*Stated problem*. Reply with only the number of lines that contain the string "Blender".

*Provided records*.
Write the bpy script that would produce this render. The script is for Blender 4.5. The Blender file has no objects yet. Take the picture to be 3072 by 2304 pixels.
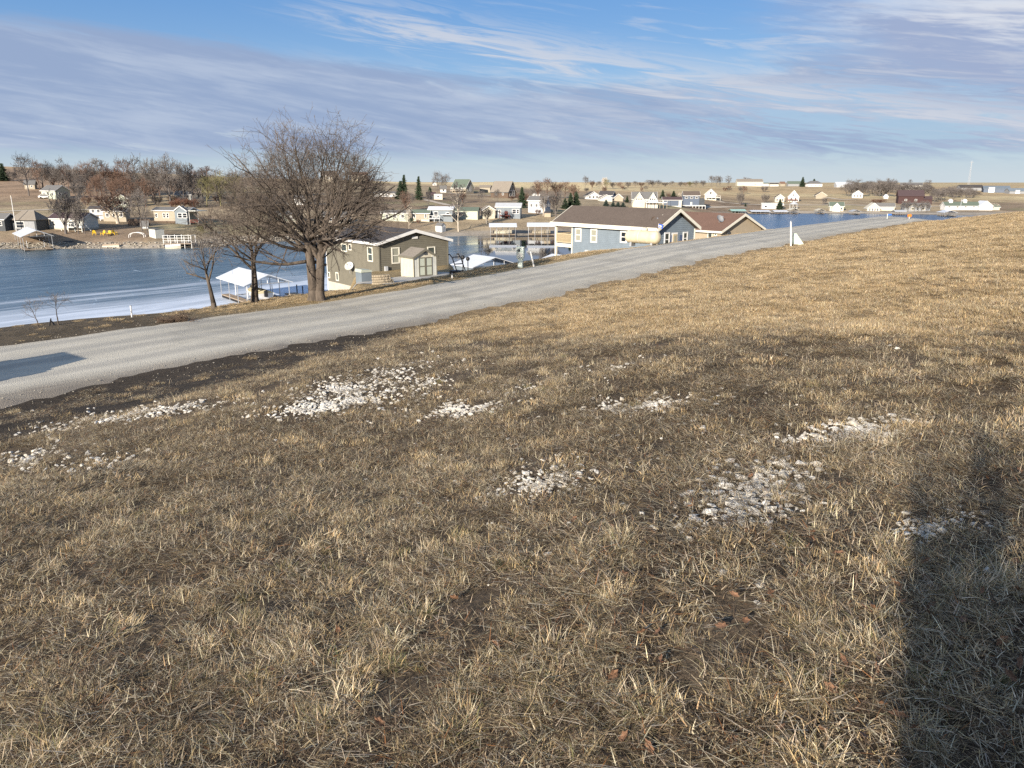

...

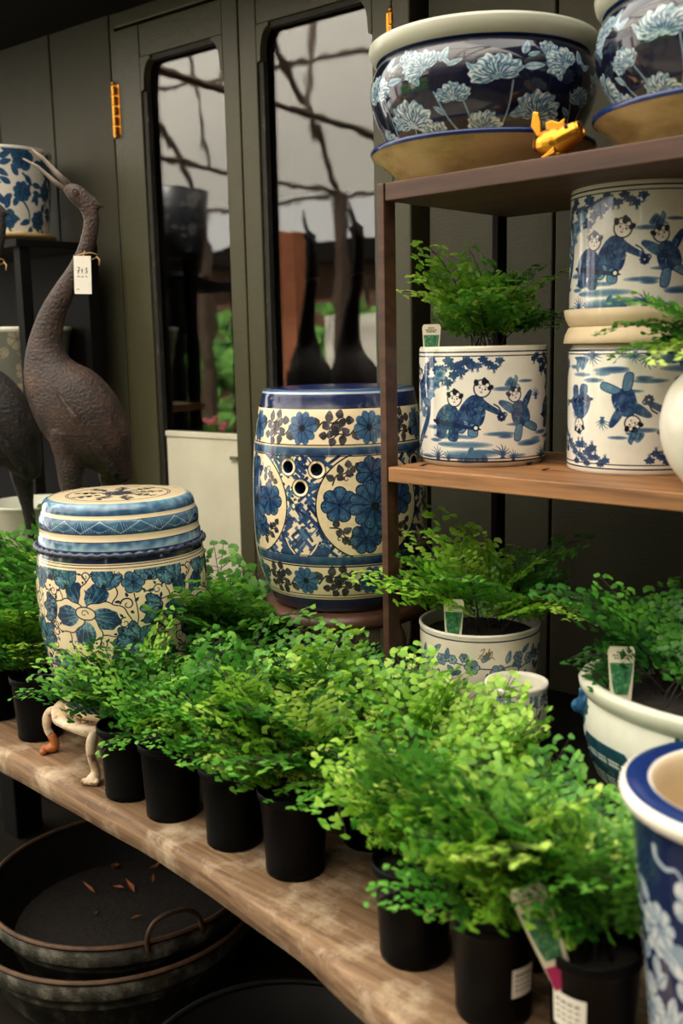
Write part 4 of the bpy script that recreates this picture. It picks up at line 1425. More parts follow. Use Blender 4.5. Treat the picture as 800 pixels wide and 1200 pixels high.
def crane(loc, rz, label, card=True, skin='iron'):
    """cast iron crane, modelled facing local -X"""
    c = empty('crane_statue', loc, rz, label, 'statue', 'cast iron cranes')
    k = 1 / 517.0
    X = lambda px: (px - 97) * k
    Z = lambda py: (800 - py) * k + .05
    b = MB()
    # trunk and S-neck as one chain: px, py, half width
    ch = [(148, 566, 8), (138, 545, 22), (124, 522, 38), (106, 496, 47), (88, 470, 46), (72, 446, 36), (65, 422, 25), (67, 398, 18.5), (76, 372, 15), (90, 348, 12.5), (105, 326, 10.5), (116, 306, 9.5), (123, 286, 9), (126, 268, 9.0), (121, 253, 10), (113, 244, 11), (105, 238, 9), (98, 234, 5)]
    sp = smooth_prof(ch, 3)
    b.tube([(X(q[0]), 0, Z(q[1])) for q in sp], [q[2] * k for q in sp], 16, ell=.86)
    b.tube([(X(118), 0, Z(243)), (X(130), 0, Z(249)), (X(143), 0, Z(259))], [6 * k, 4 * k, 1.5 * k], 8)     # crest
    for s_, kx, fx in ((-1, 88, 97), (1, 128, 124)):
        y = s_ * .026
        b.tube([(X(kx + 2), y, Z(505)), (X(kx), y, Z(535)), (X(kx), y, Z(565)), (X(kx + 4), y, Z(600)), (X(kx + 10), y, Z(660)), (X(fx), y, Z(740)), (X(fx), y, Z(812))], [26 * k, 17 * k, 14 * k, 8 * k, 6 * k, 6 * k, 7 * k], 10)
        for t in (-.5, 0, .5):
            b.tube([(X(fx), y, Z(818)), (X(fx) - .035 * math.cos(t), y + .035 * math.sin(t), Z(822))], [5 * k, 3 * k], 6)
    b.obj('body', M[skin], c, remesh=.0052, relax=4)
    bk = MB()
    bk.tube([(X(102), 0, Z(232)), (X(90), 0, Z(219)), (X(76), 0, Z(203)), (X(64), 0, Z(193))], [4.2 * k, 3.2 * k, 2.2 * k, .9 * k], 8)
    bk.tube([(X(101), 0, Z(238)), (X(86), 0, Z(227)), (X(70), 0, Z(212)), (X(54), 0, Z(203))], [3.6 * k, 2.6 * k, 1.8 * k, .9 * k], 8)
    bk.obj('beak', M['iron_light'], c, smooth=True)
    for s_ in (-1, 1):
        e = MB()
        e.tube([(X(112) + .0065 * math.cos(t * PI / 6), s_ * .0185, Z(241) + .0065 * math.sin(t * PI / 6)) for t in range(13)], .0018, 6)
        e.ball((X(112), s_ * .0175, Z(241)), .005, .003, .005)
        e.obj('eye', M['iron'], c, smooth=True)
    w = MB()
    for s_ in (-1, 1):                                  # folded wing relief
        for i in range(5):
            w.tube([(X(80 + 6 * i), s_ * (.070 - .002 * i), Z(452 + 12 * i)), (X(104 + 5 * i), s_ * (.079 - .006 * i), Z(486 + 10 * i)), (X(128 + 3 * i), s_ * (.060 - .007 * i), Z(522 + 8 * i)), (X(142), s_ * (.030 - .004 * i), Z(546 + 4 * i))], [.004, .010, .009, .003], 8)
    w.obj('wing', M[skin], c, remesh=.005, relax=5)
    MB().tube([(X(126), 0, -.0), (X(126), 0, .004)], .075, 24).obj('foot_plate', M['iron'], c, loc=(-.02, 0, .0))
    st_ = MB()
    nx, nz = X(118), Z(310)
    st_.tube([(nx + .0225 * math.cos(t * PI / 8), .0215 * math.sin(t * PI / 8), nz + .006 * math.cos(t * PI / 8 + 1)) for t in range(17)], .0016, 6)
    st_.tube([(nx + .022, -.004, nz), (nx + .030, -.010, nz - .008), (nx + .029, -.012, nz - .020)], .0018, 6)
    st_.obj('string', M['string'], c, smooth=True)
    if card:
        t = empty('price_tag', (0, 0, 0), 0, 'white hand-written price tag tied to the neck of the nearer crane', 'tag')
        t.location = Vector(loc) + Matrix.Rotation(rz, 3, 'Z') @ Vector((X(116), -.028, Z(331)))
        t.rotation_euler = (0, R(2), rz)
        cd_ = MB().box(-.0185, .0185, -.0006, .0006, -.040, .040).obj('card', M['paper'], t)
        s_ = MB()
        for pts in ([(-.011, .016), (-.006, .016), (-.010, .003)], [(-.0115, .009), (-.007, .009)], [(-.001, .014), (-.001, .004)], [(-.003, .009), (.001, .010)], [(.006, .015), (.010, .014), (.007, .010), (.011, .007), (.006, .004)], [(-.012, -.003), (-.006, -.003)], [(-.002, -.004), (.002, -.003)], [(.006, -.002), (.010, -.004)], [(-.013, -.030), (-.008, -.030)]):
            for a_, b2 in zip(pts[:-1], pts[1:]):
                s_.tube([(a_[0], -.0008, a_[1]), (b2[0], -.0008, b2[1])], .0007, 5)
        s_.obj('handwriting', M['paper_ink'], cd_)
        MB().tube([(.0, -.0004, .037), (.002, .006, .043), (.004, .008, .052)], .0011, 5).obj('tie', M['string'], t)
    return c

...

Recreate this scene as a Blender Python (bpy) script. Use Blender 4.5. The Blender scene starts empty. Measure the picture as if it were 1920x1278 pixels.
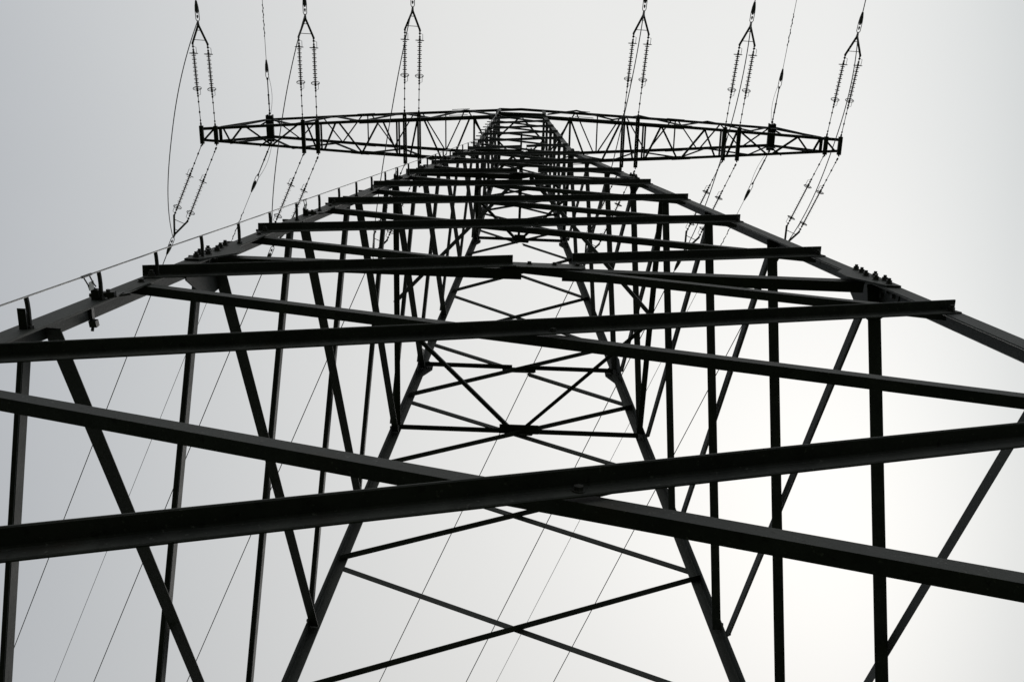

*Output*. 3